◆ THE PROBLEM:
Retype only what runs from the beginning of the data through the line with "0, .38), M['wood_dark'])"; please omit the pictures and keep every line exact.
╭─ INFORMATION SHOWN
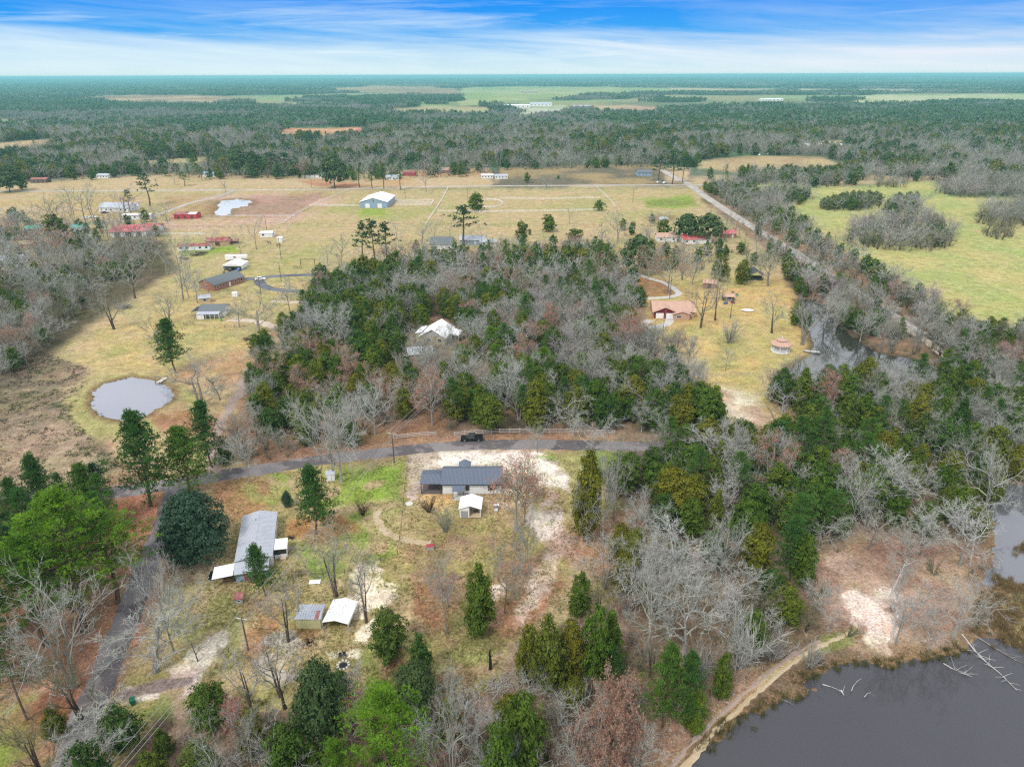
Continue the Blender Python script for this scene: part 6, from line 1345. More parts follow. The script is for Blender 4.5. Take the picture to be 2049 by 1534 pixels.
child_mesh(s, 'porch_floor', MB().b0(x0-.1, x1-.12, y0, .18, .15, .32), M['wood_new'])
for a in (x0+.1, (x0+x1)/2, x1-.2): child_mesh(s, 'post', MB().b0(a-.06, a+.06, y0+.02, y0+.14, .32, 2.3), M['white_metal'])
t_ = thing('garden_bench', 'small dark bench on the porch of the white shed', 'bench', (s.location.x+1.2, s.location.y-.7, .32), .3)
child_mesh(t_, 'seat', MB().b0(-.5, .5, -.2, .2, .38, .44), M['wood_dark']); child_mesh(t_, 'backrest', MB().b0(-.5, .5, .16, .2, .46, .85), M['wood_dark'])
for a in (-.42, .42): child_mesh(t_, 'leg', MB().b0(a-.04, a+.04, -.18, .18, 0, .38), M['wood_dark'])

# --- long grey-roofed manufactured house on the left
lr = math.degrees(math.atan2(14.6, 3.6))
g1 = G(506, 1111, 3.4); g2 = G(519, 1021.7, 3.4); L_ = (g2-g1).length; mid = (g1+g2)/2; ang = math.atan2(g2.y-g1.y, g2.x-g1.x)
h = thing('long_house', 'long low house with pale grey metal roof beside the broad dark magnolia', 'house', (mid.x, mid.y, 0), ang)
_, rf, (x0, x1, y0, y1) = gable('', '', '', None, None, 0, L_-.4, 6.6, 2.5, 3.3, 'white_wall', 'galv', over=.25, nrib=34, parent=h)
for i, xx in enumerate((x0+2.5, x0+6, x0+9.5, x1-2)): window(h, (xx, y0, 1.5), 1.1, 1.0, '-y'); window(h, (xx, y1, 1.5), 1.1, 1.0, 'y')
for xx in (x0+4, x1-3): child_mesh(rf, 'vent_pipe', MB().tube([(xx, .5, 3.2), (xx, .5, 3.65)], .12, 8), M['grey'])
child_mesh(h, 'extension_wall', MB().b0(x0-3.3, x0-.27, y0+.6, y1-.1, 0, 2.1), M['blue_grey'])
lean(h, x0-3.7, x0-.27, y0+.4, y1+.1, 2.18, 2.45, 'galv', posts=False, nrib=0, hi='x1', name='extension_roof')
window(h, (x0-3.3, -.6, 1.3), 1.1, .9, '-x'); door(h, (x0-3.3, 1.2, .05), .9, 1.9, '-x', 'rust_roof')
lean(h, x0-4.0, x0-.35, y1+.15, y1+3.9, 2.2, 2.42, 'white_metal', hi='y0', name='carport_roof', pn=3, pm='grey')
lean(h, x0+2.0, x0+5.6, y0-2.8, y0-.27, 2.25, 2.42, 'white_metal', posts=False, hi='y1', name='sun_porch_roof')
pw_ = MB(); pw_.b0(x0+2.2, x0+5.4, y0-2.6, y0-2.5, 0, .9); pw_.b0(x0+2.2, x0+2.3, y0-2.5, y0-.2, 0, .9); pw_.b0(x0+5.3, x0+5.4, y0-2.5, y0-.2, 0, .9); child_mesh(h, 'sun_porch_wall', pw_, M['white_wall'])
sc_ = MB(); sc_.b0(x0+2.25, x0+5.35, y0-2.57, y0-2.53, .9, 2.2); sc_.b0(x0+2.23, x0+2.27, y0-2.5, y0-.2, .9, 2.2); child_mesh(h, 'insect_screen', sc_, M['glass'])
for k in range(5): child_mesh(h, 'screen_post', MB().b0(x0+2.2+k*.8-.04, x0+2.2+k*.8+.04, y0-2.66, y0-2.58, .9, 2.25), M['white_wall'])
child_mesh(h, 'step', MB().b0(x0+1.2, x0+2.1, y0-2.4, y0-1.2, 0, .5), M['wood_new'])

# --- yellow shed and white carport canopy beside it
s, rf, (x0, x1, y0, y1) = gable('yellow_shed', 'pale yellow shed with grey metal roof and one rusty red panel', 'shed', 618.5, 1257, 0, 4.3, 3.4, 2.15, 2.5, 'yellow', 'galv', over=.15, nrib=10)
child_mesh(rf, 'rusty_panel', MB().slab([(1.2, y0-.1, 2.29), (1.9, y0-.1, 2.29), (1.9, -.1, 2.64), (1.2, -.1, 2.64)], .02), M['rust_roof'])
window(s, (x1, .3, 1.4), .8, .7, 'x'); door(s, (x1, -1.0, .05), .8, 1.8, 'x', 'white_wall')
def canopy(name, label, cat, loc, rz, L_, D_, hw, hr, roof='white_metal', legs=3, leg='grey', spots=False, group=None):
    r_ = thing(name, label, cat, (loc.x, loc.y, 0), rz, group); mb = MB(); x0, x1 = -L_/2, L_/2; y0, y1 = -D_/2, D_/2
    for sg in (-1, 1):
        ye = sg*D_/2; pts = [(x0, ye, hw), (x1, ye, hw), (x1, 0, hr), (x0, 0, hr)]; pts = pts if sg < 0 else [pts[1], pts[0], pts[3], pts[2]]; mb.slab(pts, .06); ribs(mb, *pts, max(6, int(L_/.5)), .05, .035)
        mb.b0(x0, x1, ye-.04, ye+.04, hw-.45, hw-.07)
    ro = child_mesh(r_, 'roof', mb, M[roof])
    for sg in (-1, 1):
        for k in range(legs):
            a = x0+.1+(L_-.2)*k/(legs-1); child_mesh(r_, 'leg', MB().b0(a-.04, a+.04, sg*D_/2-.04, sg*D_/2+.04, 0, hw-.06), M[leg])
        child_mesh(r_, 'base_rail', MB().b0(x0, x1, sg*D_/2-.05, sg*D_/2+.05, -.05, .05), M[leg])
    return r_, ro
g = G(672, 1262); c_, ro = canopy('carport_canopy', 'white open metal carport canopy with leaf-spotted roof right of the yellow shed', 'carport', g+Vector((.4, 2.6, 0)), R(84), 5.6, 4.6, 1.95, 2.55)
lf = MB(); rr = random.Random(3)
for i in range(70):
    sg = rr.choice((-1, 1)); a, b = rr.uniform(-2.7, 2.7), rr.uniform(.15, 2.2); z = 2.55-.26*b+.012; q = rr.uniform(.04, .11); lf.add([(a-q, sg*b-q, z+sg*0+.26*q+.01), (a+q, sg*b-q*.5, z+.02), (a, sg*b+q, z+.02)], [(0, 1, 2)])
tag(lf.build('fallen_leaves', M['wood_dark'], ro), kind='stuff')
# --- small things around the left yard
g = G(480, 1203); s = thing('well_house', 'tiny grey hut with dark red tin roof beside the power line', 'hut', (g.x, g.y, 0), R(12))
child_mesh(s, 'wall', MB().b0(-.65, .65, -.65, .65, 0, 1.25), M['grey']); lean(s, -.85, .85, -.85, .85, 1.28, 1.55, 'rust_roof', posts=False, hi='y1', name='roof'); window(s, (0, -.65, .7), .5, .5, '-y')
s, rf, _ = gable('garden_shed', 'tiny white garden shed under the tall pale trees by the road', 'shed', 662, 962, 10, 1.9, 2.0, 1.7, 2.3, 'white_wall', 'galv', over=.1); door(s, (-.2, -1.0, .05), .7, 1.5, '-y')
g = G(630, 1164); s = thing('roof_sheet', 'pale metal sheet lying on the grass below the dark many-limbed tree', 'metal sheet', (g.x, g.y, 0), R(4))
child_mesh(s, 'panel', MB().b0(-1.05, 1.05, -.6, .6, .06, .1), M['white_metal']); child_mesh(s, 'support', MB().b0(-.9, -.8, -.55, .55, 0, .06).b0(.8, .9, -.55, .55, 0, .06), M['wood_dark'])
g = G(861, 1097); s = thing('toy_kiosk', 'small red and grey striped box at the end of the footpath', 'box', (g.x, g.y, 0), R(8))
child_mesh(s, 'body', MB().b0(-.75, .75, -.55, .55, 0, .75), M['grey']); 
for k in range(4): child_mesh(s, 'slat', MB().b0(-.8, .8, -.55+k*.29, -.4+k*.29, .76, .84), M['red_paint'])
g = G(993, 1019); s = thing('air_conditioner', 'pale box with a tank below it, right of the white shed', 'utility box', (g.x, g.y, 0), 0)
child_mesh(s, 'cabinet', MB().b0(-.55, .55, 0, .8, 0, .95), M['grey']); child_mesh(s, 'lid', MB().b0(-.6, .6, -.05, .85, .955, 1.0), M['white_metal']); child_mesh(s, 'pad', MB().b0(-.4, .4, -1.0, -.2, 0, .5), M['stone'])
g = G(819, 1008); s = MB(); s.lathe([(.2, -.1), (.85, -.05), (.9, .15), (.7, .2)], 9, (g.x, g.y, 0)); tag(s.build('stone_slab', M['stone']), 'round pale stone slab left of the orange sand patch', 'stone')
for (px, py, lab, r_, mt_) in ((687, 1331, 'round fire ring of dark stones on the lower lawn', .9, 'stone'),):
    g = G(px, py); s = thing('fire_ring', lab, 'fire pit', (g.x, g.y, 0))
    for k in range(10): a = k*.628; child_mesh(s, 'stone', MB().box((math.cos(a)*r_, math.sin(a)*r_, .12), (.38, .3, .26), a+.3), M['stone'])
    child_mesh(s, 'ash', MB().lathe([(.7, 0), (.65, .05)], 10), M['char'])
for k, (px, py, side_) in enumerate(((681, 1315, 'left'), (690, 1313, 'right'))):
    g = G(px, py); s = thing('folding_chair', side_+' of the two dark folding chairs on the pale dirt patch', 'chair', (g.x, g.y, 0), .4*k, 'folding chairs by the fire ring')
    child_mesh(s, 'seat', MB().b0(-.24, .24, -.24, .24, .4, .44), M['dark_trim']); child_mesh(s, 'backrest', MB().b0(-.24, .24, .22, .26, .46, .9), M['dark_trim'])
    for a, b in ((-.2, -.2), (.2, -.2), (-.2, .2), (.2, .2)): child_mesh(s, 'leg', MB().b0(a-.02, a+.02, b-.02, b+.02, 0, .4), M['dark_trim'])
g = G(618, 1285); rr = random.Random(5); ash = MB()
for i in range(60):
    a = rr.uniform(0, 6.28); d = rr.uniform(0, 1.3)*rr.random()**.5; ash.box((g.x+math.cos(a)*d*1.3, g.y+math.sin(a)*d, .05), (rr.uniform(.1, .5), .08, .08), rr.uniform(0, 3))
tag(ash.build('ash_heap', M['char']), 'dark burnt heap of ashes in front of the yellow shed', 'ash heap', kind='stuff')
g = G(267, 1408); s = thing('wheelie_bin', 'dark green plastic bin beside the pale dirt drive at the bottom left', 'bin', (g.x, g.y, 0), .5)
child_mesh(s, 'body', MB().add([(-.28, -.3, 0), (.28, -.3, 0), (.28, .3, 0), (-.28, .3, 0), (-.36, -.4, 1.0), (.36, -.4, 1.0), (.36, .4, 1.0), (-.36, .4, 1.0)], [(3, 2, 1, 0), (4, 5, 6, 7), (0, 1, 5, 4), (1, 2, 6, 5), (2, 3, 7, 6), (3, 0, 4, 7)]), M['green_bin'])
child_mesh(s, 'lid', MB().slab([(-.4, -.45, 1.04), (.4, -.45, 1.04), (.4, .45, 1.14), (-.4, .45, 1.14)], .05), M['green_bin'])
for a in (-.3, .3): child_mesh(s, 'wheel', MB().tube([(a-.04, .36, .1), (a+.04, .36, .1)], .1, 8), M['rubber'])
# burnt snag
g = G(981, 1338); hs = HT(981, 1338, 1297); s = MB(); s.tube([(0, 0, -.1), (.05, 0, hs*.4), (-.05, .05, hs*.8), (.1, 0, hs)], [.28, .22, .15, .04], 7); s.tube([(0, 0, hs*.55), (.5, .1, hs*.7)], [.08, .03], 4)
o = s.build('burnt_snag', M['char']); o.location = (g.x, g.y, 0); tag(o, 'black burnt stump standing alone at the end of the lower yard', 'dead tree')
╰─
◆ PROBLEM SOLUTION:
Continue the Blender Python script for this scene: part 6, from line 1345. More parts follow. The script is for Blender 4.5. Take the picture to be 2049 by 1534 pixels.
child_mesh(s, 'porch_floor', MB().b0(x0-.1, x1-.12, y0, .18, .15, .32), M['wood_new'])
for a in (x0+.1, (x0+x1)/2, x1-.2): child_mesh(s, 'post', MB().b0(a-.06, a+.06, y0+.02, y0+.14, .32, 2.3), M['white_metal'])
t_ = thing('garden_bench', 'small dark bench on the porch of the white shed', 'bench', (s.location.x+1.2, s.location.y-.7, .32), .3)
child_mesh(t_, 'seat', MB().b0(-.5, .5, -.2, .2, .38, .44), M['wood_dark']); child_mesh(t_, 'backrest', MB().b0(-.5, .5, .16, .2, .46, .85), M['wood_dark'])
for a in (-.42, .42): child_mesh(t_, 'leg', MB().b0(a-.04, a+.04, -.18, .18, 0, .38), M['wood_dark'])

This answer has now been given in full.